THE High Court will decide next Friday whether or not Ealing Council acted unlawfully and infringed an Ealing councillor’s right to free speech.

At a hearing on Thursday morning, Cllr Benjamin Dennehy’s legal team made submissions to Mr Justice Mckenna to the effect that he should never have been ordered to apologise for controversial comments he made about Southall residents in a blog post.

In the post, written on March 6 of last year, Cllr Dennehy, a UKIP councillor representing Hanger Hill ward, said the Indian community in Southall "exploit their own people in squalid third world living conditions", that "criminality is endemic in Southall" and the high number of illegal immigrants in the area were a "constant on the public purse".

The comments led to a formal complaint being lodged by Liberal Democrat councillor Gary Malcolm, which then led to a finding of guilt for breaching the councillors' code of conduct, investigated by Ealing Council’s standards committee.

Cllr Dennehy’s legal team argued that his comments were an opinion he was entitled to express, that the council’s reasons for ordering him to apologise were inadequate and that the finding breached Cllr Dennehy’s right to freedom of expression under Article 10 of the Human Rights Act.

Cllr Dennehy’s barrister asserted that it was a characteristic of Britain “that we know what is right and wrong” and that these comments were “legitimate issues for debate. There would be very little to read in the newspapers of this country, otherwise.”

Ealing Council counter-argued that the comments should not be looked at in isolation, but should be assessed on the basis of whether Cllr Dennehy failed to treat residents with respect and brought his office and the council into disrepute.

Ealing also claimed that the comments constituted a sweeping statement and an unjustified attack on members of the public which seriously undermined trust in local government.

In a phone conversation last week, Cllr Dennehy, who was kicked out of the Conservative Party after the blog post, said no residents or Southall councillors had complained about the comments, other than Cllr Malcolm.

He also said he had spoken to Indian residents in Southall who were unhappy about social problems there but were too afraid to speak out about them.

“This has been a political show trial from start to finish,” he said.

“In a free country you can’t just punish someone for saying something simply because you don’t like it. Otherwise, we are no better than countries like China and Iran.”

Cllr Dennehy admitted he was not well acquainted with Southall but said he had been on several planning visits to the area, where he said so-called “sheds with beds” were highly prevalent and described the area as “almost like a modern-day shanty town.”

He said his comments were based on FOI requests to the council regarding the number of arrests for street-walking made in Southall.

He also used to sit on the licensing committee, where he heard non-stop “excessive drinking and gambling issues".

Conor Gearty, Professor of Human Rights Law at the London School of Economics, has been assisting Cllr Dennehy with his case.

He said: “The case clearly raises issues of free political speech.

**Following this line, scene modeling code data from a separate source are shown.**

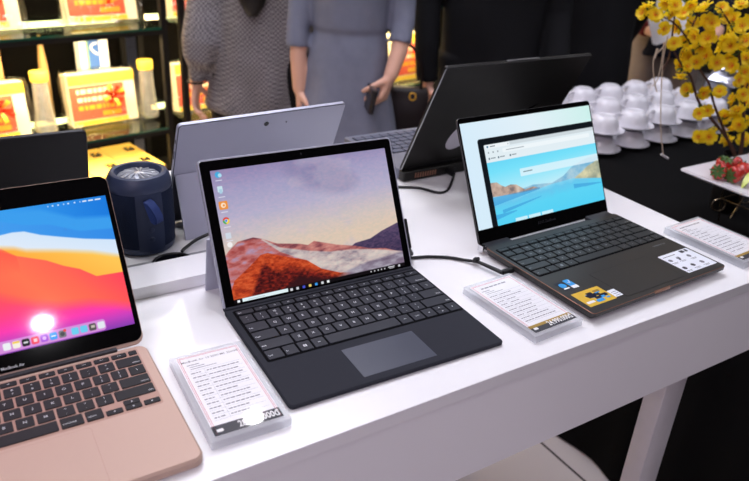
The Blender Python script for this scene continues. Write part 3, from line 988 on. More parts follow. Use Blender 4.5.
# ================================================================== CABLES
def smooth_path(pts, n=8):
    P = [Vector(p) for p in pts]
    out = []
    for i in range(len(P) - 1):
        p0, p1, p2, p3 = P[max(i - 1, 0)], P[i], P[i + 1], P[min(i + 2, len(P) - 1)]
        for k in range(n):
            t = k / n
            out.append(.5 * ((2 * p1) + (p2 - p0) * t + (2 * p0 - 5 * p1 + 4 * p2 - p3) * t * t + (3 * p1 - p0 - 3 * p2 + p3) * t ** 3))
    out.append(P[-1])
    return out


zc = TZ + .0028
# charging cable of the dark grey laptop
c1 = thing('charging_cable', 'black charging cable running across the table into the dark grey laptop\'s side', 'cable', (0, 0, TZ))
mb = MB().tube([(p.x, p.y, p.z - TZ) for p in smooth_path([(-.02, .965, zc), (.02, .972, zc), (.0596, .9814, zc), (.0878, .9888, zc), (.1191, .9899, zc), (.1445, .9826, zc + .001), (.1560, .9780, zc + .003)])], .0025, 10)
mb.build('cord', 'cable', c1)
tie = MB()
for k in range(3):
    tie.tube([(.1565 + .006 * math.cos(a) * .6 + k * .0015, .978 + .004 * math.cos(a + 1), (.0078) + .0058 * math.sin(a)) for a in [R(i * 30) for i in range(13)]], .0012, 6)
tie.build('cable_tie', 'cable', c1)
ALX = Matrix.Translation((ax, ay, 0)) @ Matrix.Rotation(R(34.762), 4, 'Z')
p0, p1, p2 = Vector((.1570, .9778, .0068)), ALX @ Vector((-.022, .156, .0080)), ALX @ Vector((-.0008, .156, .0080))
MB().tube([p0, (p0 + p1) / 2, p1], [.0026, .003, .0034], 10).build('strain_relief', 'cable', c1)
MB().tube([p1, p1 + (p2 - p1) * .1, p1 + (p2 - p1) * .9, p2], [.0036, .0048, .0048, .0042], 12, 0, None, False, .8).build('plug', 'black', c1)
# charger of the front tablet: plug on its right edge, cord behind it to the hole in the table
SPX = Matrix.Translation((kx, ky, 0)) @ Matrix.Rotation(R(31.478), 4, 'Z')
X = SPX @ plane_matrix(.0015, kd, .007, ta)
c2 = thing('charging_cable', 'black charging cable from the front tablet\'s side to the hole behind the raised strip', 'cable', (0, 0, TZ))
MB().rbox(Wt + .0006, Wt + .0046, .028, .073, -.0075, .0005, .0018, .0008, 4, 0, X).build('plug', 'black', c2)
pe = X @ Vector((Wt + .003, .028, -.006))
back = SPX @ Vector((.28, .33, .0028))
b3 = SPX @ Vector((.14, .352, .0028))
pts = [pe, pe + Vector((.006, .016, -.018)), SPX @ Vector((.310, .265, .006)), SPX @ Vector((.318, .315, .0030)), SPX @ Vector((.295, .345, .0028)), b3, (-.185, .993, .004), (-.218, .992, .016), (-.2445, .990, .0205), (-.2700, .978, .0135), (-.2850, .9575, .0070), (-.2880, .9480, .0052)]
MB().tube(smooth_path(pts), .0025, 10).build('cord', 'cable', c2)
# charger of the black laptop
GLX = Matrix.Translation((.0402, 1.313, 0)) @ Matrix.Rotation(R(34.06), 4, 'Z')
c3 = thing('charging_cable', 'black charging cable drooping from the back of the large black laptop', 'cable', (0, 0, TZ))
q0, q1 = GLX @ Vector((.105, -.0174, .0105)), GLX @ Vector((.105, -.040, .0100))
MB().tube([q0, q0 + (q1 - q0) * .1, q0 + (q1 - q0) * .8, q1], [.0045, .0058, .0055, .0035], 12).build('plug', 'black', c3)
MB().tube(smooth_path([q1, (.1400, 1.292, .0060), (.1312, 1.268, .0029), (.1137, 1.2560, .0029), (.0802, 1.2720, .0029), (.0496, 1.2720, .0029), (-.005, 1.262, .0029), (-.08, 1.20, .0029)]), .0024, 10).build('cord', 'cable', c3)


# ================================================================== PRICE SIGNS
def price_sign(label, x, y, yaw, w, d, head, price, tone, rows=11, h=.011, tilt=0.):
    o = thing('price_sign', label, 'sign', (x, y, TZ), yaw, 'acrylic price signs on the table')
    MB().rbox(0, w, 0, d, .0002, h, .002, .0008, 3).build('acrylic_block', 'acrylic', o)
    e = .0065
    z0 = h + .0001
    pm = MB().box(e, w - e, e, d - e, z0, z0 + .0003)
    z1 = z0 + .00036

    def fr(i, t, m):
        pm.box(e + i, w - e - i, d - e - i - t, d - e - i, z0 + .0003, z1, m)
        pm.box(e + i, e + i + t, e + .002, d - e - i, z0 + .0003, z1, m)
        pm.box(w - e - i - t, w - e - i, e + .002, d - e - i, z0 + .0003, z1, m)
    fr(.0015, .0005, 1)
    fr(.0032, .0006, 1)
    rr = random.Random(len(price) + rows)
    if head:
        pm.text(head, .0050, tr(w / 2, d - e - .0115, z1), 2, 'CENTER', .004)
    else:
        xx = e + .012
        while xx < w - e - .020:
            l = rr.uniform(.004, .009)
            pm.box(xx, xx + l, d - e - .0130, d - e - .0105, z0 + .0003, z1, 3)
            xx += l + .0015
    yb = e + .019
    yt = d - e - .018
    pm.box(e + .008, e + .022, yt - .0012, yt, z0 + .0003, z1, 3)
    pm.box(e + .010, e + .027, yt - .0052, yt - .0043, z0 + .0003, z1, 3)
    pm.box(e + .010, e + .040, yt - .0090, yt - .0081, z0 + .0003, z1, 3)
    top = yt - .0125
    rh = (top - yb - .004) / rows
    for i in range(rows + 1):
        yy = top - i * rh
        pm.box(e + .007, w - e - .007, yy - .00012, yy + .00012, z0 + .0003, z1, 4)
        if i < rows:
            xx = e + .008
            while xx < e + .020:
                l = rr.uniform(.002, .005)
                pm.box(xx, xx + l, yy - rh * .62, yy - rh * .42, z0 + .0003, z1, 3)
                xx += l + .0010
            xx = e + .026
            lim = e + rr.uniform(.038, .062)
            while xx < lim:
                l = rr.uniform(.002, .006)
                pm.box(xx, xx + l, yy - rh * .62, yy - rh * .42, z0 + .0003, z1, 3)
                xx += l + .0010
    pm.box(e + .024, e + .0242, top - rows * rh, top, z0 + .0003, z1, 4)
    pm.box(e, w - e, e, e + .0155, z0 + .0003, z1, 2 if tone == 'dark' else 6)
    if tone != 'dark':
        pm.box(e, w - e, e, e + .0100, z1, z1 + .00004, 2)
    pm.text(price, .0135, tr(w - e - .002, e + .0078, z1 + .0001) @ Matrix.Diagonal((.66, 1, 1, 1)), 5, 'RIGHT', .022)
    pm.rbox(e + .004, e + .011, e + .005, e + .0095, z1, z1 + .0001, .001, .00001, 2, 5)
    pm.build('paper_card', ['paper', 'red_line', 'ink_dark', 'ink', 'legend_dim', 'white_ink', 'gold_ink'], o, 0)
    return o


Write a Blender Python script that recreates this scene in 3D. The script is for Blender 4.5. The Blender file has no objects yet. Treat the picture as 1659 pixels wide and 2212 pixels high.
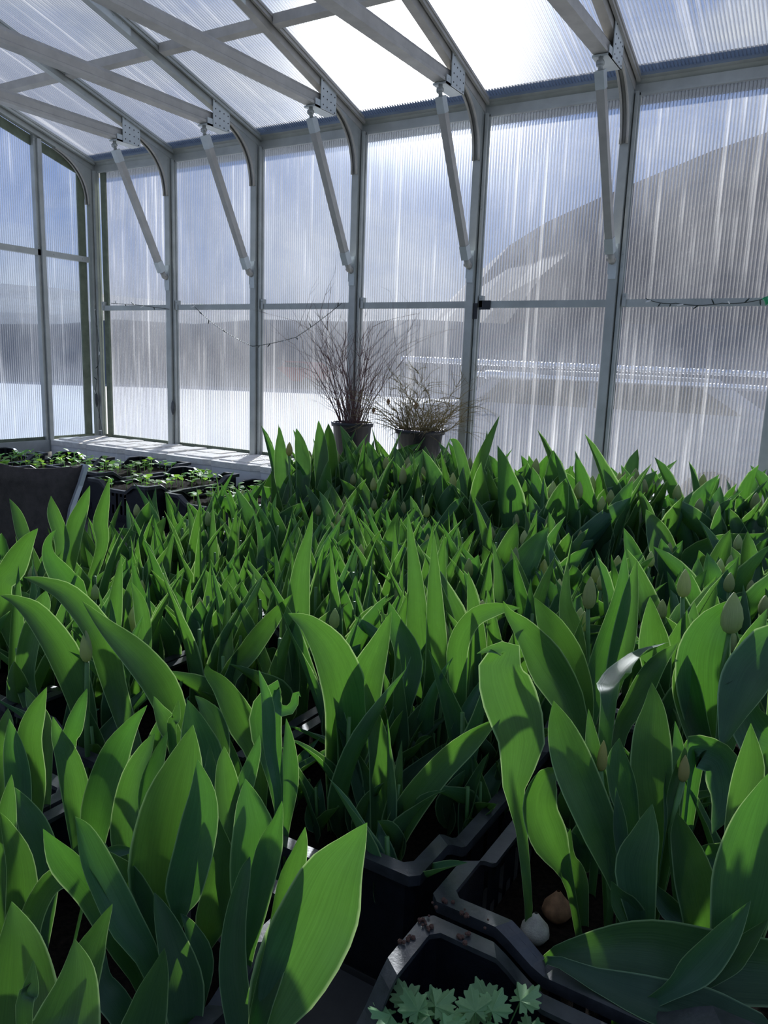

Democracy needs all views, including those with which many do not agree.”

Cllr Malcolm asserted that Cllr Dennehy “washed a whole community of about 100,000 as being criminals, prostitutes etc” and said he had received letters from community leaders angered by the comments.

Mr Justice Mckenna will decide next Friday whether to grant permission for a hearing of judicial review.

Cllr Dennehy has vowed to take the case to the Court of Appeal if he is unsuccessful, but stated: “It’s a good result because, otherwise, he could have just thrown it out.

"The fact that he’s reserved judgement means he thinks he has quite a bit to think about. I remain very hopeful.”

Cllr Dennehy was adamant that, if he is successful in his case, he has no desire to rejoin the Conservative Party even if he were invited.